Scrambled Footnotes Friday Round-Up

Notecards are God’s way of telling us we need to get our shit in order. Notecards are the yeast in our bread, the cement in our sidewalk, the dirt under our dead bushes, the bricks in our tower of intelligence. Simply put, notecards are the building blocks of civilization. We’d all be better off traveling about the world with a new pack of notecards and a decent pen. First, notecards have an implicit expectation that one will be brief, to the point, and single-focused. Second, notecards can be shuffled so what is last can become first. Third, notecards can be arranged on the floor, grouped and re-grouped so that patterns can be discerned and order created. Notecards are fabulous.

Footnotes are a bitch until you remember the routine. My husband wrote a book and the book has fifty footnotes and he doesn’t know how to find the little footnote button in Word nor does he remember anything about footnote formats from graduate school. But he can wield a mean pencil and he had a stack of new notecards so he created a list of footnote clues for me, some clues more obscure than others, for sure. This has made for a fun return to the world of academic protocol, a wee stroll down memory lane, recalling my desperate desire to fit in with all the smarties in the local ivory tower. Having all the accoutrements, like footnotes and other whatnot, in order was critical. It’s an if I put the napkin in my lap properly and know which fork to use for salad, I belong at the fancy table kind of thing. Gosh, that was a picky, hard time.

We had a protest on Monday which was extremely small and bordering on the eccentric. You know the groups of old people who gather on corners to hold up signs decrying the defense budget and wanting an end to the Cuba embargo? And they go there with their homemade cardboard signs that are curled at the edges from decades of use and people who drive by honk at them? The group I’m part of is beginning to feel a lot like the protesting grannies. Oddly, I don’t think I care. It gets us out and walking around while the other grannies are doing word finds. I took our group’s megaphone to the demo, even brought along an extra big box of batteries, but there was no one to shout at so it stayed in the bag.

April is a cruel month. I never used to think so. My birthday is in April and so was Easter most of the time when I was growing up so April always meant Easter baskets and new patent leather shoes for church. But I have friends who have lost children to suicide. They were spring suicides, a couple of them now several years ago. I don’t say much to my friends about their kids, I probably should, but I remember that when I heard about them, it was on days like today. The lawn is greening up, our little maple tree out front is budding, the lake has a hundred different hues of blue and green and the waves are rolling with the wind. It couldn’t be a sweeter time or a harder time, depending. I think about my friends’ dear lost people in April.

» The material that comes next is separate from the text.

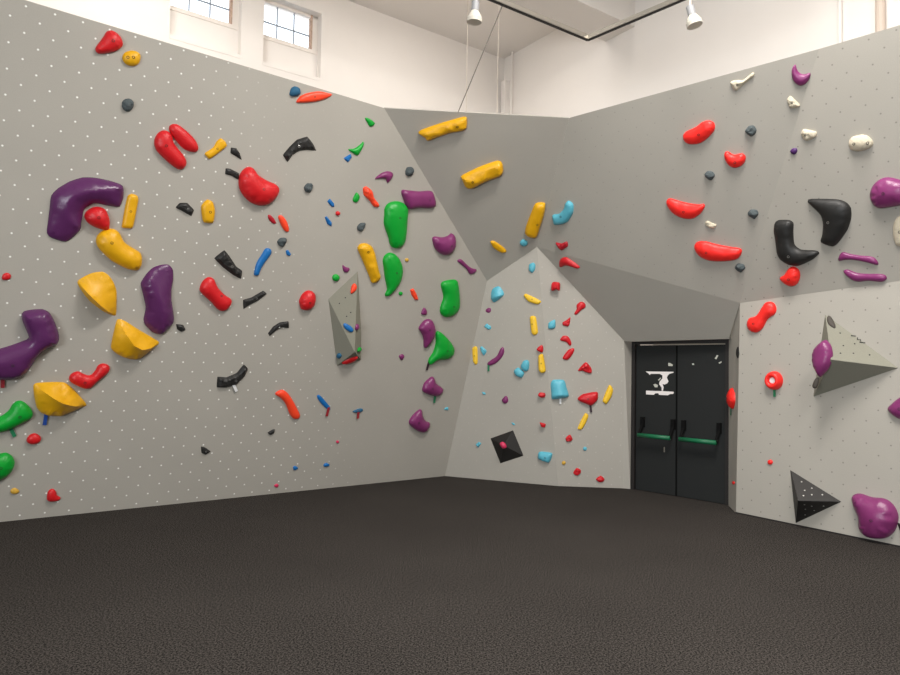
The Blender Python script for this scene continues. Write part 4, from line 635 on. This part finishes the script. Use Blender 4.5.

I had a chance to sling some hash this week. After fourteen months, I signed up for a volunteer slot at the Street Angels kitchen where I broke twenty-four boxes’ worth of spaghetti in half, mixed frozen meatballs and sauce with my hands, and later piled the cooked meatballs and sauce on top of one hundred small mountains of spaghetti. The volunteer next to me heaped on the green beans. It’s just a meal, you might think. What’s the big deal? Certainly, there are more important things to do for homeless people than hand them a box of spaghetti and meatballs. Maybe, but today, the mother of a man who recently lost his life on the streets told one of our founders, “Thank you for taking care of my baby – when I didn’t know where he was.” I made a notecard for this and filed it under “Purpose.”